The ALBA countries decided they would concede nothing to Obama, and attempt, instead, to back him into a corner: either the US would go along with the new OAS consensus, angering both parts of the Cuban-American lobby and the human rights community by abandoning principles and commitments, or the US would have to act alone (perhaps with Canada by its side), leaving it totally isolated in Latin America - the last thing Obama wants.

The ALBA group pushed hard for a vote, or a compromise on its terms, which it could then flaunt to the world and to domestic public opinion. Obama had no choice but to go along.

The second consideration is that this behaviour will continue. The reason seems clear enough: Cuba needs international aid desperately, and there are not too many places where it can find it. Hopes that Brazil and China would provide cash to Cuba have been dashed by the international financial crisis and geo-politics. And Chávez, despite the recent increase in oil prices, can no longer afford to subsidise Cuba as he did during the boom years. So it seems that the Cubans are hoping to find resources elsewhere, and the only possibility, as remote as it seems, is the Inter-American Development Bank.
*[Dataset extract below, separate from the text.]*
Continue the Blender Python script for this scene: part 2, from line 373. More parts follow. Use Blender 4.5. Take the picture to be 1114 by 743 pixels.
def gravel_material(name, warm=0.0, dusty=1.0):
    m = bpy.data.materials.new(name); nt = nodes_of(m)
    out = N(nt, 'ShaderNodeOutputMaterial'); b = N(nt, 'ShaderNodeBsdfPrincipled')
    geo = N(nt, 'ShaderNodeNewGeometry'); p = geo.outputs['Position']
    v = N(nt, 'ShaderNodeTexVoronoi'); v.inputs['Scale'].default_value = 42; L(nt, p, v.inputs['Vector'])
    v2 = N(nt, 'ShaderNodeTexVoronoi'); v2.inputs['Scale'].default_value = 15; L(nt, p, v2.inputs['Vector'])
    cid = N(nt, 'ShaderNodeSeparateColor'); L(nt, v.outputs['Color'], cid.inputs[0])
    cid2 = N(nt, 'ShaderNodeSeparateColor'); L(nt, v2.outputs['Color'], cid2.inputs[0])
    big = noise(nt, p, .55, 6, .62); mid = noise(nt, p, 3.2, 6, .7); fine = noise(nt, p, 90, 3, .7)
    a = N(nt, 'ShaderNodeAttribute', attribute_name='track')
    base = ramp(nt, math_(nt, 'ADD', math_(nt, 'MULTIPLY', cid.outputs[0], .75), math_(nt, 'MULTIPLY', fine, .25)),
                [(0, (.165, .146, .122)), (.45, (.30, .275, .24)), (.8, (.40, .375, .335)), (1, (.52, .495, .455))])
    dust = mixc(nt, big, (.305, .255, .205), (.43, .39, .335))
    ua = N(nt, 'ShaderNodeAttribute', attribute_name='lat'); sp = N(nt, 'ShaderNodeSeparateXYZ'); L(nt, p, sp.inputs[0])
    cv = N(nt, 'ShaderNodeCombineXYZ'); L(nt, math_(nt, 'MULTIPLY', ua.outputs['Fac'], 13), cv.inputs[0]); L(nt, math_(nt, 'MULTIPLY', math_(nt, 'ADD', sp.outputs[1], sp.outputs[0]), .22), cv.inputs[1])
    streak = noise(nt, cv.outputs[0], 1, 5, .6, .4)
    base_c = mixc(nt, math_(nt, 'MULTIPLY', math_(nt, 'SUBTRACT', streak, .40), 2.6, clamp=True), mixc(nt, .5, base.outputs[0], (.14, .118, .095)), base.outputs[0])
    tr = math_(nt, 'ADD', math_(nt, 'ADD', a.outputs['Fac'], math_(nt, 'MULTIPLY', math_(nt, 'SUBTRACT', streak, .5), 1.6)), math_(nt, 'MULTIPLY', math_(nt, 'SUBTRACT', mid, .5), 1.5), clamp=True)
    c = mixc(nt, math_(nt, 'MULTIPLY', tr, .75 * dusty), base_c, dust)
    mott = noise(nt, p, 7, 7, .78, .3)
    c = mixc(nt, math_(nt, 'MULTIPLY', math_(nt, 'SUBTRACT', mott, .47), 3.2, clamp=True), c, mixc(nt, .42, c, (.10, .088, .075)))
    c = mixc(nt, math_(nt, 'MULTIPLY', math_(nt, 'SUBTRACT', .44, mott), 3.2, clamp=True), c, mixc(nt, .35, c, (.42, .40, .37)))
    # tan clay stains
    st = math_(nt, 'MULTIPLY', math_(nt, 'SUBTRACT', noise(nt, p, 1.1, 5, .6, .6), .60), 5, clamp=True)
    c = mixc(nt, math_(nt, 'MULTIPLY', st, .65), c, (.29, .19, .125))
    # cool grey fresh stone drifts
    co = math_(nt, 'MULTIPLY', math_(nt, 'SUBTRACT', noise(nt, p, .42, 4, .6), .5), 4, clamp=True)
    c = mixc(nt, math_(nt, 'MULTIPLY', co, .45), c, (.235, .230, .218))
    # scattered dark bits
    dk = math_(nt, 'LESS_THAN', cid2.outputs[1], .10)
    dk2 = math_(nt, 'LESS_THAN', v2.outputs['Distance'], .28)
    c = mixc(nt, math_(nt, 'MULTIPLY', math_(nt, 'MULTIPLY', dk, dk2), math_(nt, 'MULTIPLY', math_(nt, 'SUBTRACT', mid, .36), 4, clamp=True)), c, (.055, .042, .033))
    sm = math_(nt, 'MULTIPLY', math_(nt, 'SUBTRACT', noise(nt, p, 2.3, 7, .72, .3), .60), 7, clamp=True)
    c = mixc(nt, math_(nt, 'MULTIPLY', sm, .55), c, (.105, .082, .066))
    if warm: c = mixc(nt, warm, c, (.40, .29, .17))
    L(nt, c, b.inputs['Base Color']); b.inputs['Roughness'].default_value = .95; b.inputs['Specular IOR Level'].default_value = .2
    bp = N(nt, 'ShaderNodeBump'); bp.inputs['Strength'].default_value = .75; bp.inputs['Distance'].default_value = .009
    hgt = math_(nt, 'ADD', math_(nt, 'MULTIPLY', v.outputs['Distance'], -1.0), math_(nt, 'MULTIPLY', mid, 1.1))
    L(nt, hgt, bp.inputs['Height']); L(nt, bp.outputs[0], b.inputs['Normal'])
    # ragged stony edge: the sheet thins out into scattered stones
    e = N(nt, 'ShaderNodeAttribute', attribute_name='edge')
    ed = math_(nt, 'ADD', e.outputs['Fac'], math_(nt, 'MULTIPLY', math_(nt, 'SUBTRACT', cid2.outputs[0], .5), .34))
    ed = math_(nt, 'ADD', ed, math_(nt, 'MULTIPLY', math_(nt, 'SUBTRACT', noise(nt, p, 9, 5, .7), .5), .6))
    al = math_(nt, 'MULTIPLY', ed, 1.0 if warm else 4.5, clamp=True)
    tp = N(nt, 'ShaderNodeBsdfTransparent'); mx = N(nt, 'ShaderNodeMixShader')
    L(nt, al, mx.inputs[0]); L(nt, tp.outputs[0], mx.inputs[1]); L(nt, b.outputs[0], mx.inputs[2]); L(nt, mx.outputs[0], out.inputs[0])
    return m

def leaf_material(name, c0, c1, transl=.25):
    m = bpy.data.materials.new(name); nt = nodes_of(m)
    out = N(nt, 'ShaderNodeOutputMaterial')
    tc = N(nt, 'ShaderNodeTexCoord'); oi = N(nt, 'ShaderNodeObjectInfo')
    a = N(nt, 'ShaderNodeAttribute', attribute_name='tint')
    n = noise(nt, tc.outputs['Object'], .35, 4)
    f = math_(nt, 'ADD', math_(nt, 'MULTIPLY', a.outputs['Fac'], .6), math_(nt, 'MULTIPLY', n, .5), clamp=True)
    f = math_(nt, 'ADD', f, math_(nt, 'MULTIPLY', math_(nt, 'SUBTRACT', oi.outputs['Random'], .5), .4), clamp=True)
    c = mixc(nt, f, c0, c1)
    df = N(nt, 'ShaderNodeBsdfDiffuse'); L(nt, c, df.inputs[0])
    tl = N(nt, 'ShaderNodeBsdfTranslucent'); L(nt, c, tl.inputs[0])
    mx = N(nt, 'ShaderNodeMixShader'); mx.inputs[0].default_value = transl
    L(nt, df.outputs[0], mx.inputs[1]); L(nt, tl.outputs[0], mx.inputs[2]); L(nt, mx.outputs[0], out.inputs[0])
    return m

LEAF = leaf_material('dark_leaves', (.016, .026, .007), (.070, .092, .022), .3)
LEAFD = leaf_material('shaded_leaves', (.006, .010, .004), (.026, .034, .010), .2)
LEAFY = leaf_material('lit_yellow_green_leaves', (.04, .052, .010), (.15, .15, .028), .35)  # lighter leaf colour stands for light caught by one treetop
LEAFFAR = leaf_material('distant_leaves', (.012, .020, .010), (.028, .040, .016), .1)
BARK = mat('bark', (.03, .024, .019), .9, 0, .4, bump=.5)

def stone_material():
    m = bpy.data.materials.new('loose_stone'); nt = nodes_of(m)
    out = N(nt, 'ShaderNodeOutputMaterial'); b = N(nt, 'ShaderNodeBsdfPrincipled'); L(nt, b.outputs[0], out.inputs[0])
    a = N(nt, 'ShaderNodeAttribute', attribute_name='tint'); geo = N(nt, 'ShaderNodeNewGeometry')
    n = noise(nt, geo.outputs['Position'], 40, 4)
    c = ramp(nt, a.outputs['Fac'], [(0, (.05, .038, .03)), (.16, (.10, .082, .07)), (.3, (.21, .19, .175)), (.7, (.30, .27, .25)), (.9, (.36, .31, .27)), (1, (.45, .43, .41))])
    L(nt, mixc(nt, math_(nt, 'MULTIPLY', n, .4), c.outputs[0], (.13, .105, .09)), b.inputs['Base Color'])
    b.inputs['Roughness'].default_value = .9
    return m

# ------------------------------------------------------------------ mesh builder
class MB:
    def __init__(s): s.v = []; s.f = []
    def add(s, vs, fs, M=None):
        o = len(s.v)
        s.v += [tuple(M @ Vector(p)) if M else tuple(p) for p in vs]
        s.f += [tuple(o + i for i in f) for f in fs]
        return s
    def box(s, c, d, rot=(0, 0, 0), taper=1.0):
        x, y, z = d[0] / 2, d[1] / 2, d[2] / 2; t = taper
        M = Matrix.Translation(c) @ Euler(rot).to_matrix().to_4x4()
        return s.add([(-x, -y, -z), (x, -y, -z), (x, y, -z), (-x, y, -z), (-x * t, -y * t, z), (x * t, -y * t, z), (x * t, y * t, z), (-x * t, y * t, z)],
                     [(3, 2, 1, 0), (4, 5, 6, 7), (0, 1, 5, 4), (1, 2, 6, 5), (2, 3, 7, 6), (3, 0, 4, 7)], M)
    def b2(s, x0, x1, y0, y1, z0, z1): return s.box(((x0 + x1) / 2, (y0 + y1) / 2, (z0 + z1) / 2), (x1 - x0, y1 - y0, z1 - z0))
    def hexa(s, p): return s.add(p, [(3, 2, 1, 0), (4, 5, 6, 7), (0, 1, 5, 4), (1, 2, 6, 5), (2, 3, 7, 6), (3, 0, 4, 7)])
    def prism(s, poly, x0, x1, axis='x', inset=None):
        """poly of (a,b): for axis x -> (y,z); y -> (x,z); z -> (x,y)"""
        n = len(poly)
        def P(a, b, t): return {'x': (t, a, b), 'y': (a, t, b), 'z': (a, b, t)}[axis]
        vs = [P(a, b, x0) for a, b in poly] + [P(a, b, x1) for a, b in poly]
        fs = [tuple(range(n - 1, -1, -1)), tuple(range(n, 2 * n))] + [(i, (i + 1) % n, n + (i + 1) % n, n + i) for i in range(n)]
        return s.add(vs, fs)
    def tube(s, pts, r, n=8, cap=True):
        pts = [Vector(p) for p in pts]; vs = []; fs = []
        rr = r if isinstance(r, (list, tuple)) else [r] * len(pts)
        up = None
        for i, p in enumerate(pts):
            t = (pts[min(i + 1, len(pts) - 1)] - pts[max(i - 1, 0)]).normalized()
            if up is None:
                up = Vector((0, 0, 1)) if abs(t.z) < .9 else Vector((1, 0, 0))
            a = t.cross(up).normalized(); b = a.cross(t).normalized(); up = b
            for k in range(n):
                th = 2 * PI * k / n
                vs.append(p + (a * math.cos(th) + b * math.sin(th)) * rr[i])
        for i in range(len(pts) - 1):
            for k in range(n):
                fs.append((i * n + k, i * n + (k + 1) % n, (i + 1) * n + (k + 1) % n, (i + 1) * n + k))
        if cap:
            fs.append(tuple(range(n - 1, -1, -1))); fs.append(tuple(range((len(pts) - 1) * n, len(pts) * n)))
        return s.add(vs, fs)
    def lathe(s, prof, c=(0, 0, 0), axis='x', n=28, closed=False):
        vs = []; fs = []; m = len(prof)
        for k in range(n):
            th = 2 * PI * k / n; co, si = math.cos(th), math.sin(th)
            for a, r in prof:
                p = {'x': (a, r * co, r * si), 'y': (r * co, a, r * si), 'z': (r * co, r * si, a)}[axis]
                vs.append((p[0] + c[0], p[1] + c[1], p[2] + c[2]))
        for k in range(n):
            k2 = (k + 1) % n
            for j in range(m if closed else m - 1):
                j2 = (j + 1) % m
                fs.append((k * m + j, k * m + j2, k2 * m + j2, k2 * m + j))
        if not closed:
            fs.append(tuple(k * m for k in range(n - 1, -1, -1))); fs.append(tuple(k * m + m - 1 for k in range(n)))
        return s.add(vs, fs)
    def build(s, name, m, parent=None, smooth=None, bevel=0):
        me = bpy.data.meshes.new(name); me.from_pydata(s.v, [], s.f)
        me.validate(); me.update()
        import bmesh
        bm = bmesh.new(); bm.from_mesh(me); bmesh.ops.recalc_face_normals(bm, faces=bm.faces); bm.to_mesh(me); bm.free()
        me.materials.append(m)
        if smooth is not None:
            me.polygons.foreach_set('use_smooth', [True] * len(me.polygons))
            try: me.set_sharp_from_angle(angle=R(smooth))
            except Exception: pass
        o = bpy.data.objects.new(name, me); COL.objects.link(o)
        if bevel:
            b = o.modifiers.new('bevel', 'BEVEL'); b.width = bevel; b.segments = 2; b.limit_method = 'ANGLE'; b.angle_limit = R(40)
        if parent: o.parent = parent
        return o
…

In principle, IDB membership requires OAS membership, and therein may lie the reason why Cuba insisted so strongly on returning, and why it was ultimately disappointed in not obtaining unconditional readmission. It will nonetheless attempt to have its allies push for some sort of association with the IDB, while at the same time radicalising its stance elsewhere, as it is now doing in El Salvador.

Indeed, the new Salvadoran president, Mauricio Funes, was elected on the ticket of the FMLN, the party that succeeded the old, hard-left guerrilla group of the 1980s and 1990s. He is a moderate, modern leftist who has openly identified himself with Brazilian President Lula and Barack Obama, as opposed to Chávez. But his party is as close to Cuba and Venezuela as one can get. In a showdown over the composition of the Cabinet just before his inauguration on June 1, the FMLN old guard won, threatening to take the conflict to the streets. The Cubans, Nicaraguans, and Venezuelans will not cut Funes any slack, either, believing that history is on their side, and that now is the time to force every issue in sight.

They are probably right, up to a certain point, because the second lesson from the OAS assembly concerns the behaviour of the Latin American democracies, mainly Mexico, Brazil, Chile, and Colombia. They tried to accommodate the US (it is rumoured that Obama phoned Lula and asked for his help), but were nonetheless unwilling to break with Cuba and Venezuela to side openly with the US.

They will not do so any time soon, on any issue that may spring up, if it means confrontation with the ALBA countries. Fidel Castro knows this, and will take advantage of the democracies' diluted commitment to human rights and democracy. In each country where conflict is present or emerging (Bolivia, Guatemala, El Salvador, Paraguay, and Ecuador) the hard-left will push hard, the democracies will look the other way, and Obama will either give in (as at the OAS) and pay a domestic political price, or step back from Latin America, for fear of appearing isolated. A magnificent opportunity for a new start in US-Latin American relations will have been missed.